Ci è voluto un po’, ma adesso sono proprio decisa: per una sera voglio mettere da parte il grembiule da cucina. E con lui, la prassi scontata che sia sempre la sottoscritta a rifocillare tutta la tribù. Alcune settimane fa, il presidente della Camera – citando le madri di famiglia che servono in tavola tutte le sante sere – ha gridato allo scandalo. Subito, la polemica mi ha lasciata un tantino perplessa; ma a forza di ripensarci su, alla fine ha provocato in me una certa dose di femminismo latente. Così, ora voglio provare a fare diversamente: a venti minuti dalla cena, dichiaro sciopero. Che qualcun altro – marito o figli – mi chiami a tavola solo quando è tutto pronto per sedersi.          



All’ultimo minuto avviso la manovalanza che dovrà improvvisare, consegno il timer del forno al figlio minore e sparisco nello studio. In fin dei conti, devono cavarsela solo per metà: la pasta in forno è quasi cotta e l’insalata – già a mollo nell’acquaio – è pronta per essere asciugata. Insomma, non resta loro che apparecchiare e scodellare in tavola qualcosa che non hanno neppure generato: la stessa fatica di chi partorisce da un utero in affitto.      



Sparita nella stanzetta, alzo l’occhio sull’orologio dopo un quarto d’ora. Niente. Tutto tace. Eppure, dovremmo esserci. Poi, al quarantesimo minuto, sul fotofinish sento finalmente chiamare in campo il mio nome. Come mi catapulto in sala, pronta a prendere posto, scopro che il mio posto non c’è. O meglio, la sedia è sempre lì, ma invece della tovaglia di fiandra spiccano cinque tovagliette all’americana più disparate e diverse di un variopinto corteo di topless. E dietro il bicchiere della nutella, ecco che vedo svettare il mio piatto: un rotondo vassoietto in melammina di Peppa-pig. Ecco benservita la mia quota rosa. Comunque, al di là dell’assortimento da circo, l’importante è essere servita, mi ripeto. E sono subito accontentata: il marito afferra il mio foulard di Hermes – lasciato incustodito in sala da pranzo – apre il forno e mi mette davanti la teglia con la lasagna all’uovo. La stessa che ho congelato dopo tanta cura tre sere fa quando non riuscivo a prendere sonno. Ussignùr, stento a riconoscerla. L’hanno lasciata troppo in forno. Del suo inconfondibile colore giallo mimosa, tipico della sfoglia croccante, non resta che un angolino: il resto ricorda la pelle abbrustolita di una schiava sudista che raccoglie cotone da mattina a sera.

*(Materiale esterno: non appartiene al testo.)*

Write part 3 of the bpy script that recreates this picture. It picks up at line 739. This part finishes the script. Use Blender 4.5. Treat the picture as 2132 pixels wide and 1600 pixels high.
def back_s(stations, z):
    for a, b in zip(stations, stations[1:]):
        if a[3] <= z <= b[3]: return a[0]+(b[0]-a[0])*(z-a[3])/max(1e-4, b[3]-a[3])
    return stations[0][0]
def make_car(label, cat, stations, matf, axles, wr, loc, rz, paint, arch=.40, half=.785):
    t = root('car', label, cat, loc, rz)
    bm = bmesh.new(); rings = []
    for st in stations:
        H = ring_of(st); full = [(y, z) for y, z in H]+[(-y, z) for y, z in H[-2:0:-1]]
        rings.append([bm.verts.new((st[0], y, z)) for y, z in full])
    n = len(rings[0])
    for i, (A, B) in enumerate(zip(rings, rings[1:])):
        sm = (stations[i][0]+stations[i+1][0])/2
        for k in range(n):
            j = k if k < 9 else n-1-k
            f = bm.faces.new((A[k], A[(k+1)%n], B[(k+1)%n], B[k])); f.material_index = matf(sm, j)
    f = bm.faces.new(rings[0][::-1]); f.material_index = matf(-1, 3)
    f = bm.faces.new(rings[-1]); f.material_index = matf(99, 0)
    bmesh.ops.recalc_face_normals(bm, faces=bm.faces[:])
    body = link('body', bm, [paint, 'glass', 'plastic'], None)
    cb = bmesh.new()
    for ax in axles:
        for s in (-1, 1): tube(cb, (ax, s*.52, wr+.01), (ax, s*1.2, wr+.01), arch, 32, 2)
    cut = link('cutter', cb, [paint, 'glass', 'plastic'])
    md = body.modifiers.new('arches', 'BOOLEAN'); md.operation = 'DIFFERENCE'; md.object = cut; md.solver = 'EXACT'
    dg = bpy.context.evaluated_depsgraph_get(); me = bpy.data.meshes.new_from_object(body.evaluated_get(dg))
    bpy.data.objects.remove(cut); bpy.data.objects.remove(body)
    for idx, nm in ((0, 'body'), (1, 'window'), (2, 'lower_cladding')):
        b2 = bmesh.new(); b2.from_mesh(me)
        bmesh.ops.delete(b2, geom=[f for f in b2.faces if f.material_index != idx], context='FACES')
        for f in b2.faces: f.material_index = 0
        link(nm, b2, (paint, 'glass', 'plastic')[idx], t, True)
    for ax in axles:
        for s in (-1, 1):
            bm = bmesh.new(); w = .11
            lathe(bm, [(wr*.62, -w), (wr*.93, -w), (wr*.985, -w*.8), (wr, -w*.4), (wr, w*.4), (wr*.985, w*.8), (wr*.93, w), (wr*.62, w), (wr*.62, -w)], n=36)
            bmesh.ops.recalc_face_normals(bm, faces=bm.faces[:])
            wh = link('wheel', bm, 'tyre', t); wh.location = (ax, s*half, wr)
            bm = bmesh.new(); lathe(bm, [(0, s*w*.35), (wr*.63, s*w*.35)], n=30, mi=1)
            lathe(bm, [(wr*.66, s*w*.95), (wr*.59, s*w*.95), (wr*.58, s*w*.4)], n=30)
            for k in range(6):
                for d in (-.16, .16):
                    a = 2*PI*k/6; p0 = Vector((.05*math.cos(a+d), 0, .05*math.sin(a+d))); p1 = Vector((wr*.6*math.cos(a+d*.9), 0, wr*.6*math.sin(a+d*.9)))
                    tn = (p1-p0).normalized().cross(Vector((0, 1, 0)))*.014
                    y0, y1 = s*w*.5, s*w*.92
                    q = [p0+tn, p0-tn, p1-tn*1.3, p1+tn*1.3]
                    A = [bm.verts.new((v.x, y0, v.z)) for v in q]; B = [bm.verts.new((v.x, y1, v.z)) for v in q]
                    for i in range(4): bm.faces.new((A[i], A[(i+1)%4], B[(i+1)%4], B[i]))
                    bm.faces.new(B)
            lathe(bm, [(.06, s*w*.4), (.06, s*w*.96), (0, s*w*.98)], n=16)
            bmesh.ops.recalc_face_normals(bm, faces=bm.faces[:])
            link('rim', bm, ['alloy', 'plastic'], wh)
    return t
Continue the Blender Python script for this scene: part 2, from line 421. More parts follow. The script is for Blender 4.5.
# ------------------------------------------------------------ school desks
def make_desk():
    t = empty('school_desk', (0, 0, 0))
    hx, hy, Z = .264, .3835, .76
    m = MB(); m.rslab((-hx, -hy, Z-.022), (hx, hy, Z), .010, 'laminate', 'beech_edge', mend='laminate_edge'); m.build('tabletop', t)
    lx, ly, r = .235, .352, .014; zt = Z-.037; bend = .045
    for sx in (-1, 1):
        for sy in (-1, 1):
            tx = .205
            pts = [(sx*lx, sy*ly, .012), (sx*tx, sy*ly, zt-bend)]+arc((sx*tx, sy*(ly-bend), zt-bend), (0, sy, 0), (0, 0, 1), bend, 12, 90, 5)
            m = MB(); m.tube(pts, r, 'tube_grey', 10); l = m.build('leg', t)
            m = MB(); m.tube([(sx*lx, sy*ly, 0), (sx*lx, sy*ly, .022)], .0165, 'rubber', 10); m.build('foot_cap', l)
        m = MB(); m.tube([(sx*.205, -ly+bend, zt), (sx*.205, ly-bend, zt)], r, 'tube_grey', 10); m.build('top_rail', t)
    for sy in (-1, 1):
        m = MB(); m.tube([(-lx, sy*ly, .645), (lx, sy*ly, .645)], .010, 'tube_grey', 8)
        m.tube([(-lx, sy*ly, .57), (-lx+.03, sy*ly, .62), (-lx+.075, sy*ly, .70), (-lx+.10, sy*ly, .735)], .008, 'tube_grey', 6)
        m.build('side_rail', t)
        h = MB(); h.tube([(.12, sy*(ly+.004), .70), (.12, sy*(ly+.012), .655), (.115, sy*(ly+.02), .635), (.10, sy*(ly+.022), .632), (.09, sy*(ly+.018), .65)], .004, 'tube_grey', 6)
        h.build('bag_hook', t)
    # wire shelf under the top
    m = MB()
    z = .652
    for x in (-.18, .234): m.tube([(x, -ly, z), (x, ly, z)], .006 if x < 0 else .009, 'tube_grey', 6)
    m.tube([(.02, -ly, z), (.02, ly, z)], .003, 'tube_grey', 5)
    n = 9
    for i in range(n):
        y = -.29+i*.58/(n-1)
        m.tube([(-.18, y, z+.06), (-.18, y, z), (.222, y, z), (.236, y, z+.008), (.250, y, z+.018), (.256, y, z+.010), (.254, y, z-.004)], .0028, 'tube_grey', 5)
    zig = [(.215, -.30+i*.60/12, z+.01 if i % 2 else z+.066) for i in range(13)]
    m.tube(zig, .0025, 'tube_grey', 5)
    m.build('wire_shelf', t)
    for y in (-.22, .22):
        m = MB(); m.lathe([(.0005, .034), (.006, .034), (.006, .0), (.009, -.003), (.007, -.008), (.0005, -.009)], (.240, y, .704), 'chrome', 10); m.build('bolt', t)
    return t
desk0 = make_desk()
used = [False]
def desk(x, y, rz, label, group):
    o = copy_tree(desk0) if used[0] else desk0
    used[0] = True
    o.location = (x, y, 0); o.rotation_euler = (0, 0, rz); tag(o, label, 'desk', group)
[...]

Ora: è vero che sono stata io stessa ad abdicare dai fornelli, ma l’idea che qualcuno si sia arrogato il diritto di abortire così la mia lasagna mi fa salire un moto improvviso di risentimento. Che cerco subito di placare. Conficco con forza la forchetta. Sbocconcello e ascolto. Esamino il resto della famiglia e sorseggio acqua tiepida dal mio bicchiere di Sponge-Bob.

Resisto. Soprattutto alla tentazione di alzarmi di scatto dalla sedia per andare ad afferrare la ciotola dell’insalata: aspetto con pazienza che mi venga servita. Finalmente, arriva. Come affondo la forchetta nello zuppierone della lattuga, ne riemergo con un pugno di alghe: nessuno ha pensato bene di dare una centrifugata alle foglie verdi, a fargli fare quei tre giri di spirale che l’avrebbero resa alimento commestibile anche a chi un pesce non è. Pazienza. Faccio finta di nulla, spremo per bene la mia lattuga nel piatto come un tiralatte e deglutisco un boccone neppure condito.     

Diciamo che ne ho a sufficienza; o meglio, dovrei dire che ”Il corpo è mio, e qui la fame me la gestisco io…”.  Decido che l’esperimento finisce qua.    

Come mi alzo da tavola, faccio nervosamente un nodo in fondo al fazzoletto; domattina mi devo assolutamente ricordare di prendere la pillola del giorno dopo: sì, quella per la pressione alta.cE mentre aiuto mio marito a sparecchiare le stoviglie, non posso fare a meno di costatare che stasera è stato zitto, ma intuisco che gli è mancato qualcosa: una tovaglia stirata, piegata e sottomessa a un signor piatto di porcellana; una tavola dove “tutto è dove deve essere e va dove deve andare”; una mensa imbandita come fosse una tavolozza.  

Ormai ne sono convinta: che se per una volta non preparo io, quel che gli manca è un’artista. E non una serva.